**Required work**
Set all the material down again unchanged, without the pictures.

**Recorded data**
start

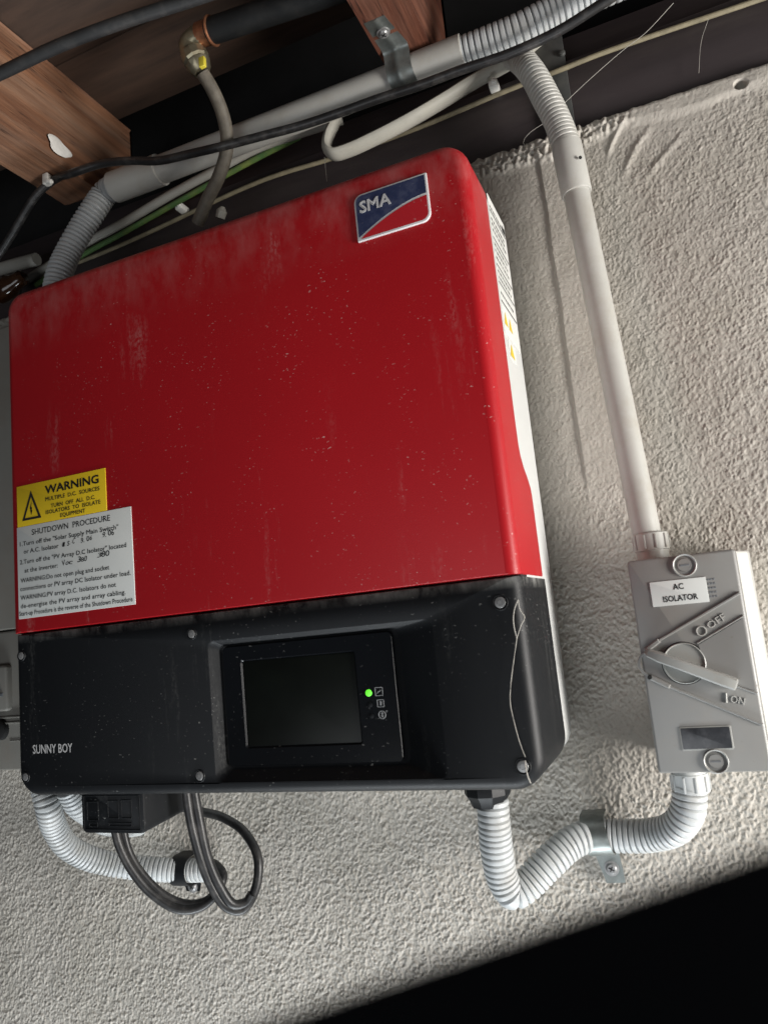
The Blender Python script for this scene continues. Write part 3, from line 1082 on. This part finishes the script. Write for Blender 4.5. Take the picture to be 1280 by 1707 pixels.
b = bmesh.new()
lathe(b, (.5895, -ID - .0005, .0655), (0, -1, 0), [(0, .0017), (.0026, .0017)], 12)
obj('padlock_hole', b, 'bolt_void', cov)
for (x, z) in ((.6292, .1528), (.6290, -.0018)):
    b = bmesh.new()
    lathe(b, (x, -ID + .0003, z), (0, -1, 0), [(0, .0095), (.0018, .0094), (.0022, .0088), (.0016, .0080), (-.0006, .0074)], 28, False)
    so = obj('screw_collar', b, 'iso_light', cov)
    b = bmesh.new()
    lathe(b, (x, -ID - .0001, z), (0, -1, 0), [(0, .0078), (.0002, .0072), (.0004, .0056), (.0009, .0052), (.0009, .0042)], 24, True)
    obj('screw', b, 'iso_grey', so)
    b = bmesh.new()
    bar(b, (x - .0036, z), (x + .0036, z), .0015, -ID - .0008, -ID - .0012, .0001)
    obj('slot', b, 'ink_grey', so)
b = bmesh.new()
slab(b, .6003, .6433, .1215, .1417, -ID + .0003, -ID - .0008, .0004, .0002)
il = obj('name_label', b, 'paper', iso)
b = bmesh.new()
ly = -ID - .0010
lettering(b, 'AC', .6178, .1337, ly, .0049, .0080, bold=.0002)
lettering(b, 'ISOLATOR', .6090, .1245, ly, .0049, .0262, bold=.0002)
obj('lettering', b, 'ink', il)
b = bmesh.new()
for k in range(5):                                                          # rows of print too small to read
    for q_ in range(3):
        bar(b, (.6441 + q_ * .0021, .1392 - k * .0034), (.6441 + q_ * .0021 + .0015, .1392 - k * .0034), .0016, -ID + .0002, -ID - .0002, .0001)
obj('rating_print', b, 'ink_grey', cov)
b = bmesh.new()
slab(b, .6055, .6437, .0068, .0252, -ID + .0003, -ID - .0007, .0014, .0004)
wn = obj('window_frame', b, 'iso_light', cov)
b = bmesh.new()
slab(b, .6067, .6426, .0079, .0241, -ID + .0003, -ID - .0009, .0008, .0001)
obj('window_pane', b, 'dark_glass', wn)


def adaptor(name_parent, x, y, z, up, mname):
    """threaded conduit adaptor with gripping ribs"""
    b = bmesh.new()
    s = 1 if up else -1
    lathe(b, (x, y, z), (0, 0, s), [(-.002, .0145), (.004, .0145), (.004, .0138), (.010, .0138), (.0102, .0150), (.0250, .0150), (.0258, .0142), (.0262, .0120)], 28)
    for k in range(10):
        a_ = 2 * math.pi * k / 10
        box(b, x + .0150 * math.cos(a_) - .0009, x + .0150 * math.cos(a_) + .0009, y + .0150 * math.sin(a_) - .0009, y + .0150 * math.sin(a_) + .0009,
            min(z + s * .0115, z + s * .024), max(z + s * .0115, z + s * .024), .0004)
    return obj('conduit_adaptor', b, mname, name_parent)


AYD = -.040
adaptor(iso, .6045, AYD, IZ1 - .001, True, 'pvc')
adaptor(iso, .6062, AYD, IZ0 + .001, False, 'pvc_white')

# ------------------------------------------------------------------ vertical conduit right of the inverter
vc = thing('vertical_conduit', 'grey PVC conduit running down the wall from the bearer to the AC isolator', 'conduit', (.60, -.035, .40))
top_pts = [(0.5227, 0.0300, 0.7469), (0.5422, -0.0100, 0.7146), (0.5596, -0.0300, 0.6727), (0.5708, -0.0350, 0.6340), (0.5789, -0.0360, 0.6035), (0.5835, -0.0360, 0.5762)]
b = corrugated(top_pts, .0138, .0048, .0015, 24)
obj('flexible_section', b, 'pvc', vc)
pA = Vector((0.5835, -0.0360, 0.5762)); pB = Vector((0.5862, -0.0360, 0.5230)); pC = Vector((0.6018, -0.0400, 0.1914))
b = bmesh.new()
ax = (pB - pA)
lathe(b, pA - ax * .03, ax, [(0, .0130), (.0012, .0146), (ax.length * 1.0, .0146), (ax.length * 1.02, .0140), (ax.length * 1.02, .0120)], 28)
obj('coupling', b, 'pvc', vc)
b = bmesh.new()
mid = (pB + pC) / 2
lathe(b, pB - ax * .2, pC - pB + ax * .2, [(0, .0124), ((pC - pB + ax * .2).length + .016, .0124)], 28)
obj('rigid_pipe', b, 'pvc', vc)
b = bmesh.new()
q = Vector((0.5955, -0.0505, 0.5515))
lathe(b, (q.x - .0005, q.y + .001, q.z), (.6, -1, 0), [(0, .0016), (.0012, .0016)], 10)
obj('bug_hole', b, 'bolt_void', vc)

# ------------------------------------------------------------------ lower flexible conduit
lf = thing('lower_flexible_conduit', 'white corrugated conduit looping from the inverter gland to the bottom of the isolator', 'conduit', (.5, -.05, -.09))
b = corrugated([(0.4457, -0.0860, -0.0279), (0.4445, -0.0850, -0.0481), (0.4426, -0.0800, -0.0743), (0.4429, -0.0720, -0.0995), (0.4479, -0.0660, -0.1118), (0.4576, -0.0600, -0.1090),
                (0.4799, -0.0480, -0.0918), (0.5007, -0.0340, -0.0784), (0.5183, -0.0240, -0.0754), (0.5388, -0.0220, -0.0763), (0.5673, -0.0260, -0.0743), (0.5884, -0.0340, -0.0660), (0.6010, -0.0400, -0.0498), (0.6053, -0.0410, -0.0311)],
               .0142, 0.0053, .0028, 26)
obj('corrugated_hose', b, 'pvc_white', lf)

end

**In response**
The Blender Python script for this scene continues. Write part 3, from line 1082 on. This part finishes the script. Write for Blender 4.5. Take the picture to be 1280 by 1707 pixels.
b = bmesh.new()
lathe(b, (.5895, -ID - .0005, .0655), (0, -1, 0), [(0, .0017), (.0026, .0017)], 12)
obj('padlock_hole', b, 'bolt_void', cov)
for (x, z) in ((.6292, .1528), (.6290, -.0018)):
    b = bmesh.new()
    lathe(b, (x, -ID + .0003, z), (0, -1, 0), [(0, .0095), (.0018, .0094), (.0022, .0088), (.0016, .0080), (-.0006, .0074)], 28, False)
    so = obj('screw_collar', b, 'iso_light', cov)
    b = bmesh.new()
    lathe(b, (x, -ID - .0001, z), (0, -1, 0), [(0, .0078), (.0002, .0072), (.0004, .0056), (.0009, .0052), (.0009, .0042)], 24, True)
    obj('screw', b, 'iso_grey', so)
    b = bmesh.new()
    bar(b, (x - .0036, z), (x + .0036, z), .0015, -ID - .0008, -ID - .0012, .0001)
    obj('slot', b, 'ink_grey', so)
b = bmesh.new()
slab(b, .6003, .6433, .1215, .1417, -ID + .0003, -ID - .0008, .0004, .0002)
il = obj('name_label', b, 'paper', iso)
b = bmesh.new()
ly = -ID - .0010
lettering(b, 'AC', .6178, .1337, ly, .0049, .0080, bold=.0002)
lettering(b, 'ISOLATOR', .6090, .1245, ly, .0049, .0262, bold=.0002)
obj('lettering', b, 'ink', il)
b = bmesh.new()
for k in range(5):                                                          # rows of print too small to read
    for q_ in range(3):
        bar(b, (.6441 + q_ * .0021, .1392 - k * .0034), (.6441 + q_ * .0021 + .0015, .1392 - k * .0034), .0016, -ID + .0002, -ID - .0002, .0001)
obj('rating_print', b, 'ink_grey', cov)
b = bmesh.new()
slab(b, .6055, .6437, .0068, .0252, -ID + .0003, -ID - .0007, .0014, .0004)
wn = obj('window_frame', b, 'iso_light', cov)
b = bmesh.new()
slab(b, .6067, .6426, .0079, .0241, -ID + .0003, -ID - .0009, .0008, .0001)
obj('window_pane', b, 'dark_glass', wn)


def adaptor(name_parent, x, y, z, up, mname):
    """threaded conduit adaptor with gripping ribs"""
    b = bmesh.new()
    s = 1 if up else -1
    lathe(b, (x, y, z), (0, 0, s), [(-.002, .0145), (.004, .0145), (.004, .0138), (.010, .0138), (.0102, .0150), (.0250, .0150), (.0258, .0142), (.0262, .0120)], 28)
    for k in range(10):
        a_ = 2 * math.pi * k / 10
        box(b, x + .0150 * math.cos(a_) - .0009, x + .0150 * math.cos(a_) + .0009, y + .0150 * math.sin(a_) - .0009, y + .0150 * math.sin(a_) + .0009,
            min(z + s * .0115, z + s * .024), max(z + s * .0115, z + s * .024), .0004)
    return obj('conduit_adaptor', b, mname, name_parent)


AYD = -.040
adaptor(iso, .6045, AYD, IZ1 - .001, True, 'pvc')
adaptor(iso, .6062, AYD, IZ0 + .001, False, 'pvc_white')

# ------------------------------------------------------------------ vertical conduit right of the inverter
vc = thing('vertical_conduit', 'grey PVC conduit running down the wall from the bearer to the AC isolator', 'conduit', (.60, -.035, .40))
top_pts = [(0.5227, 0.0300, 0.7469), (0.5422, -0.0100, 0.7146), (0.5596, -0.0300, 0.6727), (0.5708, -0.0350, 0.6340), (0.5789, -0.0360, 0.6035), (0.5835, -0.0360, 0.5762)]
b = corrugated(top_pts, .0138, .0048, .0015, 24)
obj('flexible_section', b, 'pvc', vc)
pA = Vector((0.5835, -0.0360, 0.5762)); pB = Vector((0.5862, -0.0360, 0.5230)); pC = Vector((0.6018, -0.0400, 0.1914))
b = bmesh.new()
ax = (pB - pA)
lathe(b, pA - ax * .03, ax, [(0, .0130), (.0012, .0146), (ax.length * 1.0, .0146), (ax.length * 1.02, .0140), (ax.length * 1.02, .0120)], 28)
obj('coupling', b, 'pvc', vc)
b = bmesh.new()
mid = (pB + pC) / 2
lathe(b, pB - ax * .2, pC - pB + ax * .2, [(0, .0124), ((pC - pB + ax * .2).length + .016, .0124)], 28)
obj('rigid_pipe', b, 'pvc', vc)
b = bmesh.new()
q = Vector((0.5955, -0.0505, 0.5515))
lathe(b, (q.x - .0005, q.y + .001, q.z), (.6, -1, 0), [(0, .0016), (.0012, .0016)], 10)
obj('bug_hole', b, 'bolt_void', vc)

# ------------------------------------------------------------------ lower flexible conduit
lf = thing('lower_flexible_conduit', 'white corrugated conduit looping from the inverter gland to the bottom of the isolator', 'conduit', (.5, -.05, -.09))
b = corrugated([(0.4457, -0.0860, -0.0279), (0.4445, -0.0850, -0.0481), (0.4426, -0.0800, -0.0743), (0.4429, -0.0720, -0.0995), (0.4479, -0.0660, -0.1118), (0.4576, -0.0600, -0.1090),
                (0.4799, -0.0480, -0.0918), (0.5007, -0.0340, -0.0784), (0.5183, -0.0240, -0.0754), (0.5388, -0.0220, -0.0763), (0.5673, -0.0260, -0.0743), (0.5884, -0.0340, -0.0660), (0.6010, -0.0400, -0.0498), (0.6053, -0.0410, -0.0311)],
               .0142, 0.0053, .0028, 26)
obj('corrugated_hose', b, 'pvc_white', lf)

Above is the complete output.